Times have changed at AG’s


For the longest serving employee in the auditor general’s office, Garnet Harrison, times have changed pretty rapidly over 12 years in the job. 

When the deputy AG first started in the Cayman Islands, there was only one computer with an Internet connection in the office. 

Employees, some of whom didn’t have their own computer, would sign up to go online for short time periods each day. 

Mr. Harrison said: “I have seen a big transformation in terms of our office becoming more computer literate.  

Now everyone is on BlackBerrys, you have Internet access at all times. Our work is done using a computer based audit programme. 

“That’s made quite a difference to our audit processes.” 

When Mr. Harrison first took the job, the auditor general’s office was 
based in the Tower Building. 

They moved from there to the current location on Shedden Road in down town George Town in July 2004. 

As it turned out the timing was fortuitous. 

“Almost immediately after that, Hurricane Ivan hit and destroyed the Tower Building.
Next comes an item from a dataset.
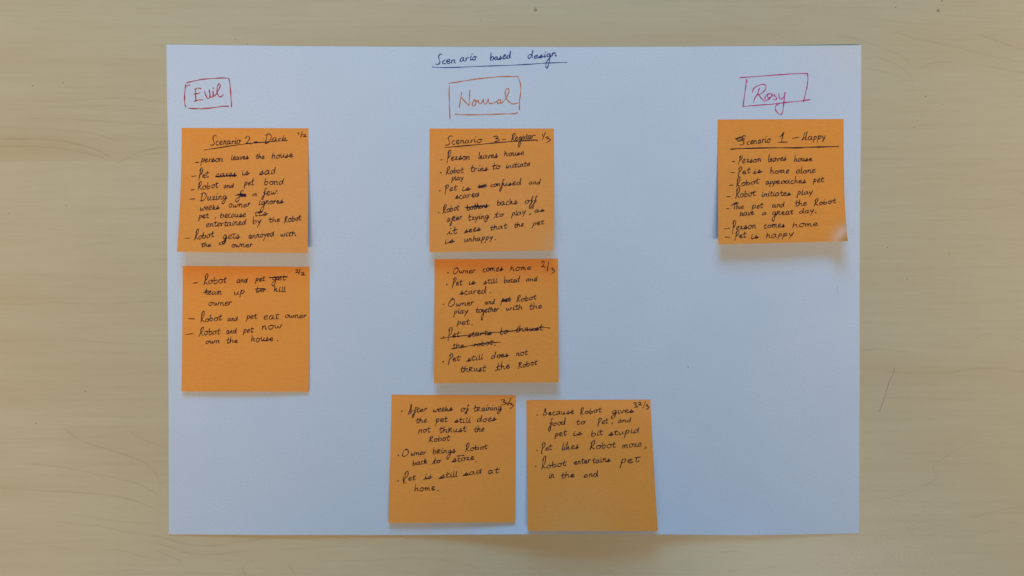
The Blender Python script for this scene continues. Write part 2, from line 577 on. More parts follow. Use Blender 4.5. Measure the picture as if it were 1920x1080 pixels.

We were very fortunate, in that, because all our records would have been ruined. 

“A lot of the records were paper-based back then. We would have had some of it backed up but it is not like nowadays 
where everything is electronic.” 

Hurricane Ivan had other implications for the Auditor General’s Office. In the aftermath of the storm, the office took responsibility for ensuring foreign aid got to 
the people it was intended for. 

“We took on the role of ensuring aid donated to the government was distributed properly. That was something that came on the radar after Hurricane Ivan.” 

The Auditor General’s Office played a similar role on Cayman Brac after Hurricane Paloma in 2008, where tasks included signing off on delivery of power generators. 

The auditors’ role often extends beyond the walls of the office.  

One of the community events the team is involved with every 
year is the Flowers Sea Swim. 

“We have volunteered at the event for more than 10 years. We register the swimmers and record their times. I think that is a fitting role for auditors,” he said. 

Team building and community involvement are important attributes of the audit team, which is made up of people from all over the world. 

Auditors from Kenya, the Philippines, Jamaica, Barbados, Canada and Scotland as well as the Cayman Islands are represented. 

“We are a very multi-cultural office and have benefited from the various experiences people have brought. 

“We truly do enjoy working with each other and are willing to challenge each other professionally to become better at what we do. “As an office, we have done many things together from working with the Flowers Sea Swim to supporting families in need at Christmas through the Department of Child and Family Services. 

“We have become a close knit office and we always celebrate with staff in times of achievements and mourn with staff when they experience loss.” 

Team-building exercises have included mini-golf, bowling and go-karting. 

Mr. Harrison added: “One challenge this past year that one of the staff members pushed was to have a walk-off-challenge where almost all staff participated over a three-week period to see how many steps each of us took each day.” 

Mr. Harrison has worked with three different auditor generals, each of whom, he believes, brought different attributes to the table. 

He describes Nigel Esdaile as a “tenacious auditor general who truly worked with the government to achieve better results for the 
Cayman Islands residents.” 

His successor Dan Dugay was big on transparency and accountability. 

“He pushed government hard to become more transparent and accountable for the public resources entrusted to it. He also began to modernize the audit office by reorganizing it into value-for money and financial audit practices along with having electronic audit working papers introduced into the office. He was a big supporter of the Freedom of Information Law.” 

Mr. Harrison credits current auditor general Alastair Swarbrick with updating the audit methodology to a risk based approach. 

He added: “Alastair has rebranded the office and has made our own operations more transparent with the introduction of the auditor general’s website in October 2011. We now have proactive disclosures on our operations and all our Reports are readily available for the public to read. He is willing to lead by example.”